Friday, July 17, 2009

To War With Whitaker: The Wartime Diaries of the Countess of Ranfurly 1939-45 : Hermione Ranfurly

A terrific book! This is a different view of life during WWII – the view from the Middle East, and also a woman’s view. Yes, she’s a countess, but when fighting the military bureaucracy that only seems to make things more difficult. She’s young – 25 at the start of the war, and only just married. Her husband (also just 25) is with the Nottinghamshire Sherwood Rangers, and they get posted off to Palestine. Wives are not allowed to follow, but that doesn’t stop Hermione! Thus begin her adventures around the Middle East – Jerusalem, Cairo, Baghdad, Aleppo, Algiers, and eventually Italy. Early on the military brass try to get rid of her, and force her to leave on a ship going back to England. She jumps ship in Cape Town (the ship is eventually bombed by the Germans, and her best friend is killed) and manages to get a seat on a plane going back to Cairo by pretending to be a secret service agent.

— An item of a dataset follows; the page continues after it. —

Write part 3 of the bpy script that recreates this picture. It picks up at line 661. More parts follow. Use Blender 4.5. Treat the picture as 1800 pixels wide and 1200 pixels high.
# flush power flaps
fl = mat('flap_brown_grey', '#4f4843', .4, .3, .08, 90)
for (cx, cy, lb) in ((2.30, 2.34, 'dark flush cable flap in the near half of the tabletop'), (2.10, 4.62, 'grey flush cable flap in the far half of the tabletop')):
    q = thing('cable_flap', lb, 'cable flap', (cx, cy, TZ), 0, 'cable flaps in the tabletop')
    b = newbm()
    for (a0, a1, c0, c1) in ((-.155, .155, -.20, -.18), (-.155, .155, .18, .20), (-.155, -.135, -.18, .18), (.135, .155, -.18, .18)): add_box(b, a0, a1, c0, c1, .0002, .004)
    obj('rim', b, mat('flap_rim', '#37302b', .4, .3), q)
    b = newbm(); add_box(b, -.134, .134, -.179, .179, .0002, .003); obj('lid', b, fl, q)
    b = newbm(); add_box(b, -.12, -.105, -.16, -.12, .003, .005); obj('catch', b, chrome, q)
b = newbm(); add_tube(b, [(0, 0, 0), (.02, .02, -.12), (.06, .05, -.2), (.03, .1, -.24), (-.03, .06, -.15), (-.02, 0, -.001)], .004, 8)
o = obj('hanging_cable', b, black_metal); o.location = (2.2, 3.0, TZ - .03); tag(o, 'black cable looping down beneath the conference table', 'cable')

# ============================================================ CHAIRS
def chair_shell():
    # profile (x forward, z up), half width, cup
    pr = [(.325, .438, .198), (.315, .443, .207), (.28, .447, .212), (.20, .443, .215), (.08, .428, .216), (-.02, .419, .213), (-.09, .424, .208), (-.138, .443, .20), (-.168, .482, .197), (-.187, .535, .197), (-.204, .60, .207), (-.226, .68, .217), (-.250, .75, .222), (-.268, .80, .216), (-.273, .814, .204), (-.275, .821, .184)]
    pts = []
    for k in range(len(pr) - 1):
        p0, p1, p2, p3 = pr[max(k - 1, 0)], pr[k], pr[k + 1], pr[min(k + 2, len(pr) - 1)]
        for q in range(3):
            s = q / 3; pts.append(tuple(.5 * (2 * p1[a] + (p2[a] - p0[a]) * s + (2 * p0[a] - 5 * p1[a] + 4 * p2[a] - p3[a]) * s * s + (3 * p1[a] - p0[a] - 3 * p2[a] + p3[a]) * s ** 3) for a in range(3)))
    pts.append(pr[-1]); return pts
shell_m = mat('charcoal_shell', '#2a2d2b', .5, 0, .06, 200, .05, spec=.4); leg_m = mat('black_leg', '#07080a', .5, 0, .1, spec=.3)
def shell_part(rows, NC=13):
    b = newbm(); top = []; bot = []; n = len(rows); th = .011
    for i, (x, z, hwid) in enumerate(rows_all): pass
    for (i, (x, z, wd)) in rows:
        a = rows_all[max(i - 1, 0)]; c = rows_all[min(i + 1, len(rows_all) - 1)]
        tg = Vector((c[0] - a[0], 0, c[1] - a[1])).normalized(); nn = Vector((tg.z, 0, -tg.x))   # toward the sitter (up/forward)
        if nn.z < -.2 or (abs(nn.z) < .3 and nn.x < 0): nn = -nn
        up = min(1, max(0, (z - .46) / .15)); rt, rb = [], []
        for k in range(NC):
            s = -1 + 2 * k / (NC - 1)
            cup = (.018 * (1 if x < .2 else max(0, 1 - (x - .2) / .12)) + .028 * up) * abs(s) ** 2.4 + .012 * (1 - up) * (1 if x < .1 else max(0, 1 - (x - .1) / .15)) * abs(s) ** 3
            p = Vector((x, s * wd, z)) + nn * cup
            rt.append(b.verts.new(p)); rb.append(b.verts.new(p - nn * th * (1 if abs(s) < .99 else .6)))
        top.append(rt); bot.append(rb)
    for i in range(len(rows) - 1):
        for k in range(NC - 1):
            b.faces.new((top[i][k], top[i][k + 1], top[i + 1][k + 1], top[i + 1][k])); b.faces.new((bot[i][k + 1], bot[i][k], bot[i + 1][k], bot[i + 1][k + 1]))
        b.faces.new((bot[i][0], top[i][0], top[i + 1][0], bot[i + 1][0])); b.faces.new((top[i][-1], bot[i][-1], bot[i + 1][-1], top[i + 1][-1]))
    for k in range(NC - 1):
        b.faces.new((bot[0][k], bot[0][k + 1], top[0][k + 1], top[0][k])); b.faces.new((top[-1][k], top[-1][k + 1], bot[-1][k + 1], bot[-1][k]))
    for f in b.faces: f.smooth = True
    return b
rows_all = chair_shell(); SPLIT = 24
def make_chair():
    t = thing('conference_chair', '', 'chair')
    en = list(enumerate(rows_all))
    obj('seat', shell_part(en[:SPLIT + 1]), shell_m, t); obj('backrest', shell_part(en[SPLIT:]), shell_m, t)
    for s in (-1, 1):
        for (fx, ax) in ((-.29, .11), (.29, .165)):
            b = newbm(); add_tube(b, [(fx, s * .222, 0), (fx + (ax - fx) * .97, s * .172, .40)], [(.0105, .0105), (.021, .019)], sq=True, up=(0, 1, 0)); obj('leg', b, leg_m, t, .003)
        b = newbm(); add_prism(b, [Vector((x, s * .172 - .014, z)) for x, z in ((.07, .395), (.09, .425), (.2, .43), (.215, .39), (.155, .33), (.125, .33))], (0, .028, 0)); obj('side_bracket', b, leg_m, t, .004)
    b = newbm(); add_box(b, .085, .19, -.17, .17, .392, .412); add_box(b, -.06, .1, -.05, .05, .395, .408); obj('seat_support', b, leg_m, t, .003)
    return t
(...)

She has excellent secretarial skills and eventually the powers that be are forced to admit that they really do need her, as there’s a desperate shortage of English-speaking secretaries in Cairo and Jerusalem. Not too long after her return to Cairo, her husband is captured and taken prisoner by the Italians, and she spends much of the war wondering and worrying where, and how, he is. In spite of this, she still meets dozens of fascinating and important people through her work, and writes about them charmingly. She describes the enormous difficulties of wartime life, the uncertainties, the minimal living conditions, lack of bathing facilities, cramped spaces, all in a straightforward manner without complaint. She’s the type that gets on with it, no matter what. The book isn’t really about Whitaker, her husband’s batman (“a soldier assigned as a personal assistant to a commissioned officer”), although he provides a constant reassuring presence.